La mise en œuvre de cette exigence est jugée disparate par l’Union européenne. «On a l’impression que chaque canton, commune, commission paritaire agit à sa manière», explique Nathalie Sleeman. «Il y a eu des progrès, mais l’application est souvent rigide: un document manque et tout est bloqué.»
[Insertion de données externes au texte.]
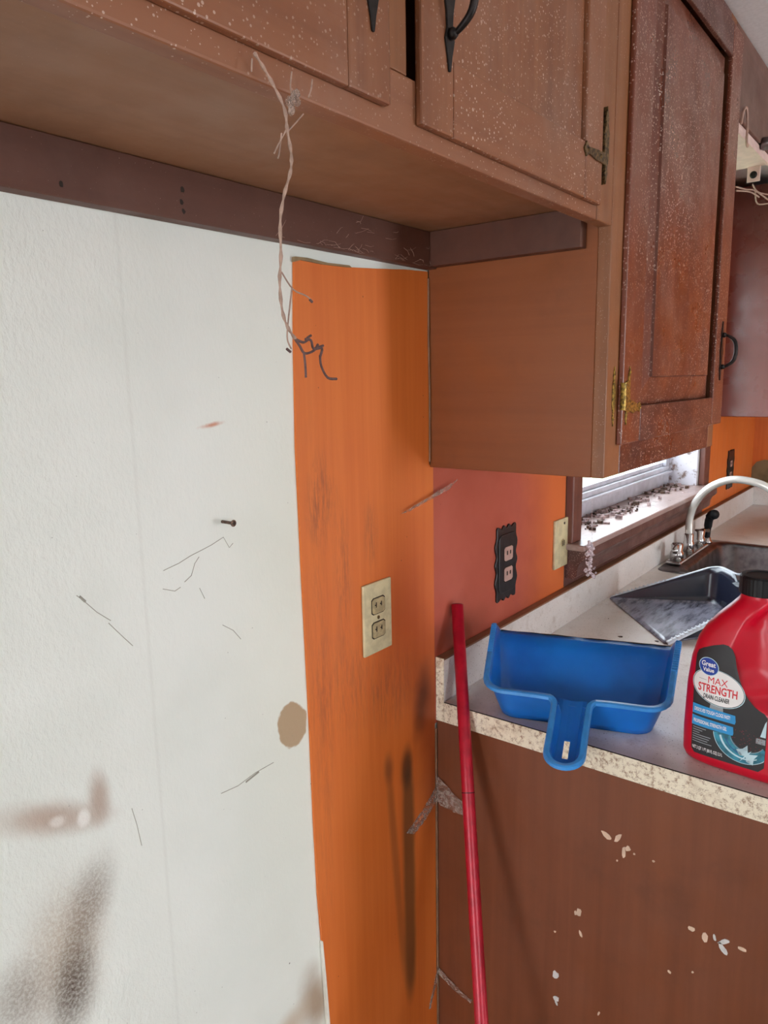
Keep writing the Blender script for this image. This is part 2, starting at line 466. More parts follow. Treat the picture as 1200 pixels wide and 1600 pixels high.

La Suisse a des arguments solides pour répondre à ces reproches, comme les cas avérés de sous-enchère salariale de la part d’entreprises de l’UE, les efforts faits pour structurer et professionnaliser les commissions paritaires ou les obstacles que rencontrent ses propres entreprises dans des pays de l’UE. Il n’existe cependant aucun mécanisme permettant de régler ce type de différend. «On l’évoque en comité mixte et si l’autre partie n’est pas d’accord d’y remédier, il ne se passe rien», relève Nathalie Sleeman. «On en reparle lors de la réunion suivante, et c’est tout.» D’où l’exigence de l’UE d’introduire un mécanisme de résolution des litiges dans les accords bilatéraux.

Cour européenne

Le rôle de la Cour européenne de justice, qui échauffe les esprits en Suisse, doit être remise dans son contexte. Cette instance n’interviendra le cas échéant que dans les litiges de niveau étatique – par exemple si la Suisse n’adapte pas sa législation à une évolution du droit européen. Elle ne se mêlera en aucun cas d’un litige entre une entreprise ou un citoyen et les autorités. Son rôle sera uniquement de donner une interprétation du droit, pas de se substituer aux arbitres. Inversement, si la résolution d’un litige interétatique requiert une interprétation du droit suisse, ce sera au Tribunal fédéral de la fournir. Enfin, le recours à de tels mécanismes sera très probablement excessivement rare. L’Espace économique européen dispose d’un dispositif similaire, qui n’est jamais utilisé.

Au final, il faudra trouver un compromis. Cette exigence ne devrait pas être rédhibitoire pour la Suisse, déjà habituée à le faire au plan interne. «Après cela, la situation sera stabilisée pour plusieurs décennies», estime Alexandre Fasel, secrétaire d’Etat au Département fédéral des affaires étrangères.